Getting over a passionate relationship.
How do i get over someone i was deeply involved with, someone who i thought was 'the one' for me. How do i realize that all the words that she/he spoke to me were mere words, and they did not mean it. How do i prepare myself to fall in love again once i have experienced that love for me dies very soon in people.
Someone please help! I'm going through the same thing too :(
Hi there. I can relate to your pain and questions. While I'm still working on recovery, maybe I can share some of my insight with you. I believe that my ex's feelings and words toward me were genuine for a while, but eventually they were not and things still carried on. I was used and manipulated. This may not be the case for you, but I know how heart-wrenching it is to go through something like that.
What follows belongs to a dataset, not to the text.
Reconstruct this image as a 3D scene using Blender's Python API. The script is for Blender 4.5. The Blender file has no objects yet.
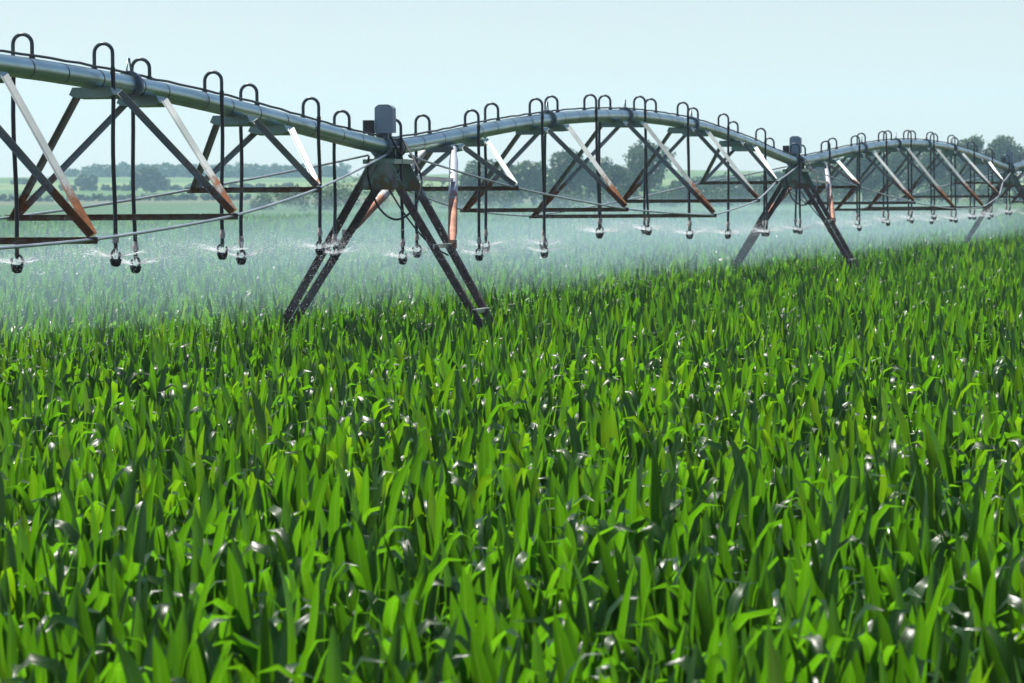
import bpy, math, random
import numpy as np
from mathutils import Vector, Matrix

random.seed(7)
rng = np.random.default_rng(11)
R = math.radians
scene = bpy.context.scene
C = scene.collection

# ------------------------------------------------------------------ basics
CAM_H = 2.63          # eye height above the ground
CORN = 1.20           # mean height of the crop
Z1 = 46.7             # distance of the near tower


def tag(o, label=None, cat=None, group=None, kind=None):
    if label: o['label'] = label
    if cat: o['category'] = cat
    if group: o['group'] = group
    if kind: o['kind'] = kind
    return o


def empty(name, loc, rz=0.0):
    o = bpy.data.objects.new(name, None)
    o.empty_display_size = 0.2
    o.location = loc
    o.rotation_euler = (0, 0, rz)
    C.objects.link(o)
    return o


def np_mesh(name, verts, faces, mat=None, smooth=False):
    """faces: (n,k) int array (all the same k) or list of lists"""
    me = bpy.data.meshes.new(name)
    if isinstance(faces, np.ndarray):
        n, k = faces.shape
        me.vertices.add(len(verts))
        me.vertices.foreach_set('co', np.asarray(verts, dtype=np.float32).ravel())
        me.loops.add(n * k)
        me.loops.foreach_set('vertex_index', faces.astype(np.int32).ravel())
        me.polygons.add(n)
        me.polygons.foreach_set('loop_start', np.arange(0, n * k, k, dtype=np.int32))
        me.update(calc_edges=True)
    else:
        me.from_pydata([tuple(v) for v in verts], [], faces)
        me.update()
    if smooth:
        me.polygons.foreach_set('use_smooth', np.ones(len(me.polygons), dtype=bool))
    if mat: me.materials.append(mat)
    return me


def link(name, me, parent=None, loc=None):
    o = bpy.data.objects.new(name, me)
    if loc is not None: o.location = loc
    if parent is not None: o.parent = parent
    C.objects.link(o)
    return o


class MB:
    """collects shapes and links them as one mesh object"""
    def __init__(self):
        self.v, self.f, self.s = [], [], []

    def add(self, vs, fs, smooth=False):
        b = len(self.v)
        self.v += [Vector(v) for v in vs]
        self.f += [[i + b for i in f] for f in fs]
        self.s += [smooth] * len(fs)

    def tube(self, pts, rad, n=10, cap=True):
        pts = [Vector(p) for p in pts]
        if not hasattr(rad, '__len__'): rad = [rad] * len(pts)
        t0 = (pts[1] - pts[0]).normalized()
        up = Vector((0, 0, 1)) if abs(t0.z) < 0.9 else Vector((1, 0, 0))
        a = t0.cross(up).normalized()
        vs, fs = [], []
        for i, p in enumerate(pts):
            if i == 0: t = pts[1] - pts[0]
            elif i == len(pts) - 1: t = pts[-1] - pts[-2]
            else: t = (pts[i + 1] - pts[i]).normalized() + (pts[i] - pts[i - 1]).normalized()
            t = t.normalized()
            a = (a - t * a.dot(t)).normalized()
            b = t.cross(a)
            for k in range(n):
                an = 2 * math.pi * k / n
                vs.append(p + (a * math.cos(an) + b * math.sin(an)) * rad[i])
        for i in range(len(pts) - 1):
            for k in range(n):
                k2 = (k + 1) % n
                fs.append([i * n + k, i * n + k2, (i + 1) * n + k2, (i + 1) * n + k])
        self.add(vs, fs, True)
        if cap:
            m = (len(pts) - 1) * n
            self.add(vs[:n], [list(range(n))[::-1]])
            self.add(vs[m:], [list(range(n))])

    def prism(self, a, b, prof, u, w):
        """extrude the 2-D outline prof (list of (s,t)) along a->b; u, w are the outline's axes"""
        a, b = Vector(a), Vector(b)
        n = len(prof)
        vs = [a + u * p[0] + w * p[1] for p in prof] + [b + u * p[0] + w * p[1] for p in prof]
        fs = [[k, (k + 1) % n, n + (k + 1) % n, n + k] for k in range(n)]
        fs += [list(range(n))[::-1], [n + k for k in range(n)]]
        self.add(vs, fs)

    def angle(self, a, b, side, size=0.06, th=0.007):
        """an angle iron a->b, one flange turned towards `side`"""
        a, b = Vector(a), Vector(b)
        t = (b - a).normalized()
        side = Vector(side)
        u = (side - t * side.dot(t)).normalized()
        w = t.cross(u)
        s = size
        self.prism(a, b, [(0, 0), (s, 0), (s, th), (th, th), (th, s), (0, s)], u, w)

    def box(self, c, x, y, z, hx, hy, hz, bev=0.0):
        c, x, y, z = Vector(c), Vector(x), Vector(y), Vector(z)
        if bev > 0:
            b = bev
            o = [(-hx + b, -hy), (hx - b, -hy), (hx, -hy + b), (hx, hy - b), (hx - b, hy), (-hx + b, hy), (-hx, hy - b), (-hx, -hy + b)]
        else:
            o = [(-hx, -hy), (hx, -hy), (hx, hy), (-hx, hy)]
        self.prism(c - z * hz, c + z * hz, o, x, y)

    def build(self, name, mat, parent=None, loc=None):
        me = np_mesh(name, self.v, self.f)
        me.polygons.foreach_set('use_smooth', np.array(self.s, dtype=bool))
        me.materials.append(mat)
        return link(name, me, parent, loc)


# ------------------------------------------------------------------ materials
def new_mat(name):
    m = bpy.data.materials.new(name)
    m.use_nodes = True
    nt = m.node_tree
    nt.nodes.clear()
    out = nt.nodes.new('ShaderNodeOutputMaterial')
    return m, nt, out


def node(nt, typ, **kw):
    n = nt.nodes.new(typ)
    for k, v in kw.items():
        if k in n.inputs: n.inputs[k].default_value = v
        else: setattr(n, k, v)
    return n


def ramp(nt, stops, src, interp='LINEAR'):
    r = nt.nodes.new('ShaderNodeValToRGB')
    r.color_ramp.interpolation = interp
    el = r.color_ramp.elements
    while len(el) < len(stops): el.new(0.5)
    for e, (p, c) in zip(el, stops):
        e.position = p
        e.color = (c[0], c[1], c[2], 1)
    nt.links.new(src, r.inputs[0])
    return r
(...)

First of all, I think it is important to accept that you are going to hurt and that it's okay. I don't think that the pain is something that should be suppressed. Rather, I think that the pain should fuel us to focus on ourselves. We've lived as a unit with our significant other, and now we have to reconstruct a life for ourselves. I imagine my broken heart being used to reinvent a newer, wiser, stronger heart. I focus on healing and improving myself. Exercise is really beneficial in that regard, physically and emotionally. If there are things you wanted to do or try but couldn't because of your ex, now is the perfect oppurtunity.
Secondly, I find it helps to do things for and spend time with others. I know your world probably revolved around your ex and it's hard to get accustomed to anything different. But by being with others, we can realize that good times are possible without them. Like I said, it's especially rewarding to do things for others. Anything from volunteering for a shelter/charity to making dinner for your family.
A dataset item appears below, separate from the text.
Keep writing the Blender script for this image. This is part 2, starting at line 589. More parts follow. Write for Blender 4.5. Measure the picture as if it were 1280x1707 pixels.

This isn't to say that there won't be time for reflection on your breakup. That's important too, and that's the hardest step because it brings back the pain, but with each relationship we learn things. For example, I learned what signs to look out for and to trust my intuition so that in future relationships I might save myself from that same type of heartbreak. It's not a fun lesson to learn, but it can make us stronger, more compassionate people.
It can take a lot of time to heal from something like this. Like I said, I am still working on it and at times feel like I can't cope. But if I really try and find the balance between allowing myself to hurt, doing something for myself, and spending time with others, things do get better. I go through a wave of emotions from empowerment to despair, and that's okay as long as I keep on. I hope that you find this too. You are strong and you can get through this, and 7cups is here to support you. Please take care.